Spatiotemporal variations of nitrous oxide (N2O) emissions from two reservoirs in SW China

Greenhouse gas emissions from hydroelectric dams have recently given rise to controversies about whether hydropower still provides clean energy. China has a large number of dams used for energy supply and irrigation, but few studies have been carried out on aquatic nitrous oxide (N2O) variation and its emissions in Chinese river-reservoir systems. In this study, N2O spatiotemporal variations were investigated monthly in two reservoirs along the Wujiang River, Southwest China, and the emission fluxes of N2O were estimated. N2O production in the reservoirs tended to be dominated by nitrification, according to the correlation between N2O and other parameters. N2O saturation in the surface water of the Wujiangdu reservoir ranged from 214% to 662%, with an average fluctuation of 388%, while in the Hongjiadu reservoir, it ranged from 201% to 484%, with an average fluctuation of 312%. The dissolved N2O in both reservoirs was over-saturated with respect to atmospheric equilibrium levels, suggesting that the reservoirs were net sources of N2O emissions to the atmosphere.
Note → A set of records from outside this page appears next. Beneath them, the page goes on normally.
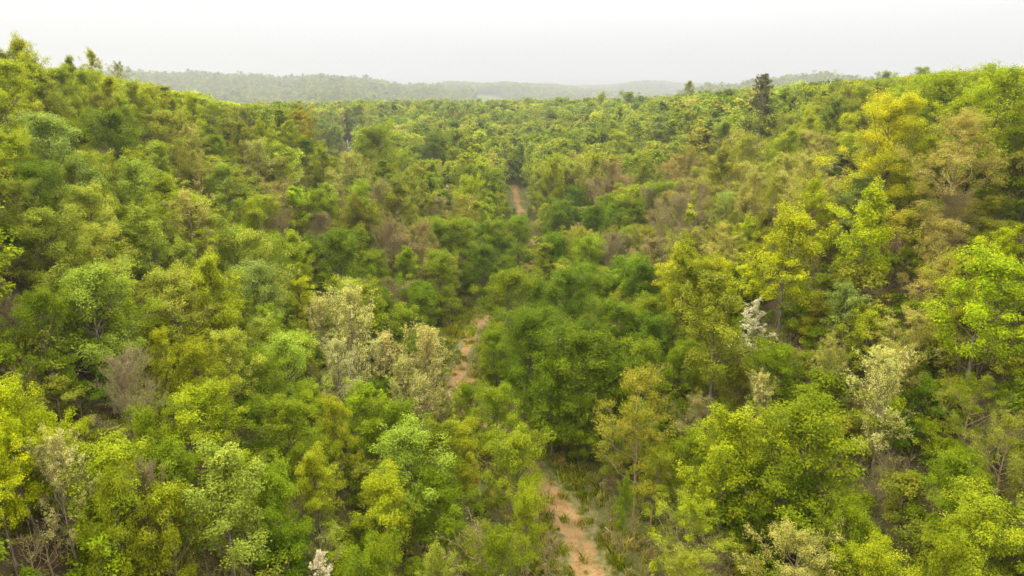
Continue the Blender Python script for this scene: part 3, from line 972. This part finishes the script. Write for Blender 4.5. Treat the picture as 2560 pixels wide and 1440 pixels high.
# labels: how a tree looks and where it stands from something one can find
SPECIAL = {
    (1908, 191): 'lone tall dark pine with a long bare trunk rising above the canopy',
    (2112, 385): 'dark spreading pine among tan trees on the slope below the skyline',
    (2178, 288): 'small dark pine peeking out behind the big bright yellow-green tree',
    (870, 748): 'tallest cream budding tree with thin pale branches left of the clay track',
    (792, 756): 'slim cream budding tree touching the tallest one, farther from the clay track',
    (1062, 838): 'wide cream budding tree standing nearest the bend of the clay track',
    (962, 842): 'small cream budding tree between the tallest and the widest budding trees',
    (935, 862): 'narrow cream budding tree tucked against the tallest budding tree, toward the track',
    (1005, 905): 'low cream budding tree in front of the small and the widest budding trees',
    (838, 868): 'low cream budding tree in front of the tallest budding tree',
    (1050, 950): 'lowest cream budding tree, in front of the widest one by the track',
    (300, 905): 'grey leafless dome of fine twigs among green trees on the left slope',
    (1708, 500): 'tall brown twiggy tree just coming into leaf right of the valley floor',
    (1902, 745): 'white blossoming tree on the right slope in front of yellow trees',
    (1978, 530): 'tall bright yellow cone-shaped tree above the white blossoming tree',
    (2196, 468): 'broad bright yellow tree up the slope from the tall yellow cone',
    (2120, 710): 'slim fresh pale green tree between the white blossom and the yellow trees',
    (2240, 258): 'big bright yellow-green round tree just under the right skyline',
    (2400, 300): 'big open tan tree beside the big bright yellow-green tree at the right edge',
    (2232, 890): 'sparse cream-leaved tree with grey limbs on the brown right slope',
    (1902, 952): 'pale budding tree with upright whitish branches below the white blossoming tree',
    (2032, 1032): 'big round fresh green tree in the lower right, widest of all',
    (170, 1290): 'pale cream budding tree in the bottom left corner of the wood',
    (45, 95): 'tallest yellow-green tree on the left skyline, standing against the white sky',
    (172, 142): 'olive tree poking out of the left skyline next to the tallest one',
    (222, 122): 'thin yellow tree poking out of the left skyline',
    (297, 160): 'sparse dark olive tree ending the left skyline before the far ridge',
    (802, 356): 'cone-shaped yellow-green tree in front of the utility pole clearing',
    (866, 388): 'round tan tree directly below the utility pole',
    (792, 1372): 'white blossoming treetop at the bottom edge left of the track',
    (1120, 460): 'small white blossoming tree left of the far stretch of the track',
    (495, 425): 'small pale budding treetop halfway up the left slope',
    (1345, 562): 'thin tan leafless tree beside the grassy middle of the track',
    (1540, 592): 'grey leafless tree among dark green crowns right of the track',
    (372, 1252): 'brown leafless tree among yellow-green crowns in the lower left',
    (1720, 204): 'narrow pointed tree standing above the treeline left of the lone pine',
    (1562, 1190): 'narrow leafy sapling wrapped in green right of the near clay track',
    (1605, 960): 'big open olive tree with visible grey limbs above the near track',
}
MARKS = [(1908, 260, 'the lone tall pine'), (2112, 430, 'the dark spreading pine'), (880, 850, 'the tallest cream budding tree'), (300, 970, 'the grey leafless dome'),
         (1708, 600, 'the tall brown twiggy tree'), (1902, 820, 'the white blossoming tree'), (2196, 560, 'the broad bright yellow tree'), (2240, 340, 'the big yellow-green tree'),
         (2232, 1000, 'the sparse cream-leaved tree'), (2032, 1160, 'the big fresh green tree'), (170, 1360, 'the pale cream corner tree'), (45, 160, 'the tallest skyline tree'),
         (1460, 1350, 'the near clay track'), (1150, 910, 'the bend of the track'), (1290, 500, 'the far stretch of track'), (870, 375, 'the utility pole'),
         (1330, 650, 'the grassy mid track'), (1605, 1060, 'the big open olive tree'), (372, 1310, 'the brown leafless tree'), (495, 440, 'the pale hillside treetop'),
         (792, 1390, 'the white bottom-edge treetop')]
LOOK = {'yel': 'bright yellow', 'yg': 'yellow-green', 'lg': 'light green', 'mg': 'mid green', 'dg': 'dark green', 'pg': 'pale bluish green', 'ol': 'olive', 'tan': 'tan', 'brn': 'brown',
        'cream': 'cream', 'white': 'white', 'pine': 'dark', 'grey': 'grey', 'dull': 'dull green'}
SHAPE = {'poplar': 'pointed', 'maple': 'round', 'open': 'open-crowned', 'budding': 'budding', 'bare': 'leafless', 'blossom': 'blossoming', 'pine': 'pine'}
NTH = ['nearest', 'second', 'third', 'fourth', 'fifth', 'sixth', 'seventh', 'eighth', 'ninth', 'tenth', 'eleventh', 'twelfth']
DIRS = ['right of', 'below and right of', 'below', 'below and left of', 'left of', 'above and left of', 'above', 'above and right of']
named = {}
for t in single:
    q = project(np.array([[t['x'], t['y'], t['z'] + t['H'] * .7]]))
    cx, cyp = float(q[0][0]), float(q[1][0])
    key = (int(t['px']), int(t['py'])) if t['hand'] else None
    if key in SPECIAL:
        t['label'] = SPECIAL[key]
        continue
    dd = [(math.hypot(cx - a, cyp - b), a, b, c) for a, b, c in MARKS]
    d0, a, b, c = min(dd)
    dr = DIRS[int(round(math.atan2(cyp - b, cx - a) / (PI / 4))) % 8]
    size = 'big ' if t['wpx'] > 150 else ('small ' if t['wpx'] < 62 else '')
    named.setdefault((size + LOOK[t['col']] + ' ' + SHAPE[t['style']] + ' tree', dr + ' ' + c), []).append((d0, t))
for (look, where), lst in named.items():
    lst.sort(key=lambda v: v[0])
    for i, (d0, t) in enumerate(lst):
        t['label'] = look + ' ' + where if len(lst) == 1 else '%s, %s one %s' % (look, NTH[min(i, 11)] if i else 'nearest', where)
GROUP = {'broadleaf_tree': 'leafy trees of the valley wood', 'budding_tree': 'pale budding trees', 'bare_tree': 'leafless trees', 'blossoming_tree': 'white blossoming trees', 'pine_tree': 'dark pines'}
for t in single:
    place_tree(t, t['label'], GROUP[KIND_NAME[t['style']]])
print('single', len(single), 'rest', len(rest), 'labels', len(set(t['label'] for t in single)))

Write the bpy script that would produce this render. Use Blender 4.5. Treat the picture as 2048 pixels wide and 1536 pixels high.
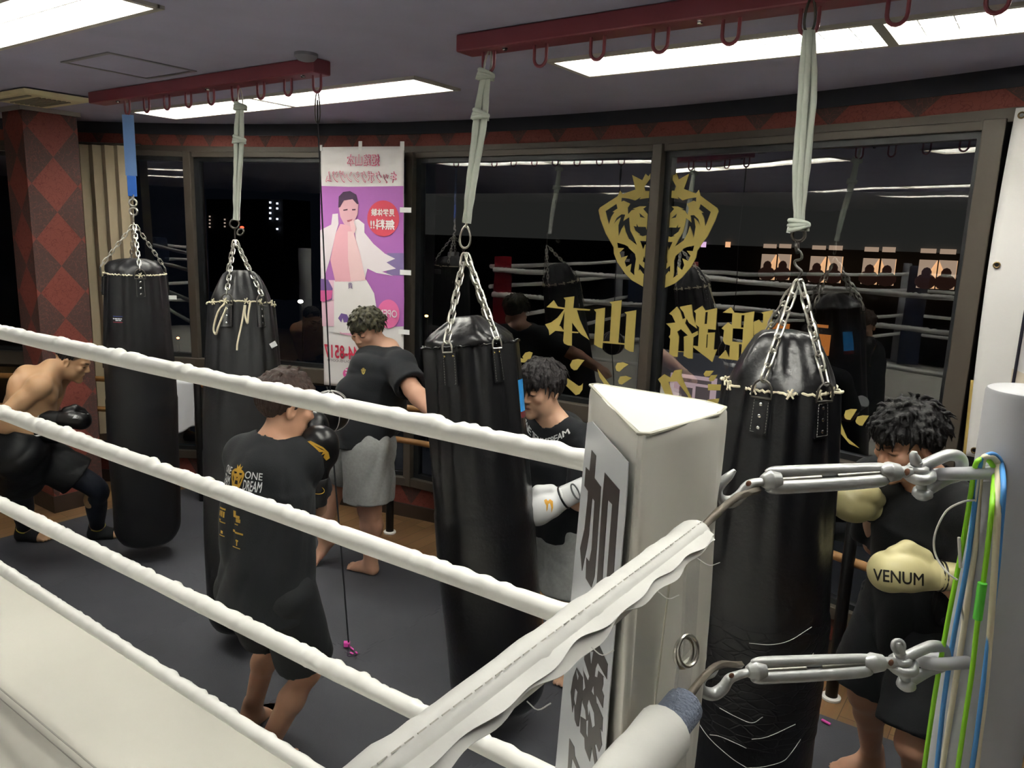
import bpy, bmesh, random
import numpy as np
from math import sin, cos, tan, pi, sqrt, atan2, hypot, radians, exp
from mathutils import Vector, Matrix
from mathutils.geometry import tessellate_polygon
from mathutils.bvhtree import BVHTree

random.seed(7); rng = np.random.default_rng(7)
for _o in list(bpy.data.objects): bpy.data.objects.remove(_o)
SC = bpy.context.scene
COL = SC.collection

# ---------------------------------------------------------------- camera, world, exposure
EYE = np.array([0.0, 0.0, 2.1])
HEAD, PITCH, ROLL, FPX = radians(35), radians(11), radians(2), 1520.0
_fw = np.array([-sin(HEAD)*cos(PITCH), cos(HEAD)*cos(PITCH), -sin(PITCH)])
_rt = np.array([cos(HEAD), sin(HEAD), 0.0])
_up = np.cross(_rt, _fw)
CR = _rt*cos(ROLL) + _up*sin(ROLL)
CU = -_rt*sin(ROLL) + _up*cos(ROLL)
cam = bpy.data.cameras.new('camera'); cam_o = bpy.data.objects.new('camera', cam); COL.objects.link(cam_o)
cam.sensor_width = 36.0; cam.lens = 36.0*FPX/2048.0; cam.clip_start = 0.05; cam.clip_end = 400
_m = Matrix(((CR[0], CU[0], -_fw[0], EYE[0]), (CR[1], CU[1], -_fw[1], EYE[1]), (CR[2], CU[2], -_fw[2], EYE[2]), (0, 0, 0, 1)))
cam_o.matrix_world = _m
SC.camera = cam_o
W = bpy.data.worlds.new('night_sky'); SC.world = W; W.use_nodes = True
W.node_tree.nodes['Background'].inputs[0].default_value = (0.012, 0.016, 0.026, 1)
W.node_tree.nodes['Background'].inputs[1].default_value = 0.05
SC.view_settings.view_transform = 'Standard'; SC.view_settings.look = 'None'
SC.view_settings.exposure = 1.35; SC.view_settings.gamma = 1.0; SC.view_settings.use_curve_mapping = False
TUBE_POWER = 16.0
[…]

The averaged N2O emission flux in the Wujiangdu reservoir was 0.64 μmol m−2 h−1, while it was 0.45 μmol m−2 h−1 in the Hongjiadu reservoir, indicating that these two reservoirs had moderate N2O emission fluxes as compared to other lakes in the world. Downstream water of the dams had quite high levels of N2O saturation, and the estimated annual N2O emissions from hydropower generation were 3.60 × 105 and 2.15 × 105 mol N2O for the Wujiangdu and the Hongjiadu reservoir, respectively. These fluxes were similar to the total N2O emissions from the reservoir surfaces, suggesting that water released from reservoirs would be another important way for N2O to diffuse into the atmosphere. It can be concluded that dam construction significantly changes the water environment, especially in terms of nutrient status and physicochemical conditions, which have obvious influences on the N2O spatiotemporal variations and emissions.